[start Data section]

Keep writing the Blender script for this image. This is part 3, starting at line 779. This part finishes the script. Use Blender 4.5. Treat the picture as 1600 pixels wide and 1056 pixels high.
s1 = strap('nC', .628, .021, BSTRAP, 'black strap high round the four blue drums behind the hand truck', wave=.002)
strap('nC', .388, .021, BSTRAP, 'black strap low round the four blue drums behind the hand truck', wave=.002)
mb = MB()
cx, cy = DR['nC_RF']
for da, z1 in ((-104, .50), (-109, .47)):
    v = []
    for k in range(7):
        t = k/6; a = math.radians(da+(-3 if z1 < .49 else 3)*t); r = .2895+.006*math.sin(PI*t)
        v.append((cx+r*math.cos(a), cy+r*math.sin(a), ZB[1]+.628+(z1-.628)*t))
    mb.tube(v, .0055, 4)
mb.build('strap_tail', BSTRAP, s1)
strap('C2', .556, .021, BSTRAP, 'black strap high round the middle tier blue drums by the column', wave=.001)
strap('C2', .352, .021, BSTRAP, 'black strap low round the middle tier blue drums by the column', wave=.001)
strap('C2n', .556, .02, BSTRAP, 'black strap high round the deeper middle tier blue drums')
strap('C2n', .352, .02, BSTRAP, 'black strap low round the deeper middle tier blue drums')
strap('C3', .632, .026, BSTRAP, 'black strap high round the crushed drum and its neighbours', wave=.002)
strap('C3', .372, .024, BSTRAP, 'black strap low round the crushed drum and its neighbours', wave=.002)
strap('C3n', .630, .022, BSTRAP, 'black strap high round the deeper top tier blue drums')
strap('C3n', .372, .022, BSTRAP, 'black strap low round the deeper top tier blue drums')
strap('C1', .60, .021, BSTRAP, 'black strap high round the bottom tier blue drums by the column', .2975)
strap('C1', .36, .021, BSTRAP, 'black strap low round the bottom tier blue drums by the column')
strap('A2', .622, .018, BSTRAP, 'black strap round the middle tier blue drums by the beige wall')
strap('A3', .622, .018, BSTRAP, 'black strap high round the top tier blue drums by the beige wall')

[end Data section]

Directions: Set down the listing above in full, please, exactly as it appears.

Solution for this problem:
Keep writing the Blender script for this image. This is part 3, starting at line 779. This part finishes the script. Use Blender 4.5. Treat the picture as 1600 pixels wide and 1056 pixels high.
s1 = strap('nC', .628, .021, BSTRAP, 'black strap high round the four blue drums behind the hand truck', wave=.002)
strap('nC', .388, .021, BSTRAP, 'black strap low round the four blue drums behind the hand truck', wave=.002)
mb = MB()
cx, cy = DR['nC_RF']
for da, z1 in ((-104, .50), (-109, .47)):
    v = []
    for k in range(7):
        t = k/6; a = math.radians(da+(-3 if z1 < .49 else 3)*t); r = .2895+.006*math.sin(PI*t)
        v.append((cx+r*math.cos(a), cy+r*math.sin(a), ZB[1]+.628+(z1-.628)*t))
    mb.tube(v, .0055, 4)
mb.build('strap_tail', BSTRAP, s1)
strap('C2', .556, .021, BSTRAP, 'black strap high round the middle tier blue drums by the column', wave=.001)
strap('C2', .352, .021, BSTRAP, 'black strap low round the middle tier blue drums by the column', wave=.001)
strap('C2n', .556, .02, BSTRAP, 'black strap high round the deeper middle tier blue drums')
strap('C2n', .352, .02, BSTRAP, 'black strap low round the deeper middle tier blue drums')
strap('C3', .632, .026, BSTRAP, 'black strap high round the crushed drum and its neighbours', wave=.002)
strap('C3', .372, .024, BSTRAP, 'black strap low round the crushed drum and its neighbours', wave=.002)
strap('C3n', .630, .022, BSTRAP, 'black strap high round the deeper top tier blue drums')
strap('C3n', .372, .022, BSTRAP, 'black strap low round the deeper top tier blue drums')
strap('C1', .60, .021, BSTRAP, 'black strap high round the bottom tier blue drums by the column', .2975)
strap('C1', .36, .021, BSTRAP, 'black strap low round the bottom tier blue drums by the column')
strap('A2', .622, .018, BSTRAP, 'black strap round the middle tier blue drums by the beige wall')
strap('A3', .622, .018, BSTRAP, 'black strap high round the top tier blue drums by the beige wall')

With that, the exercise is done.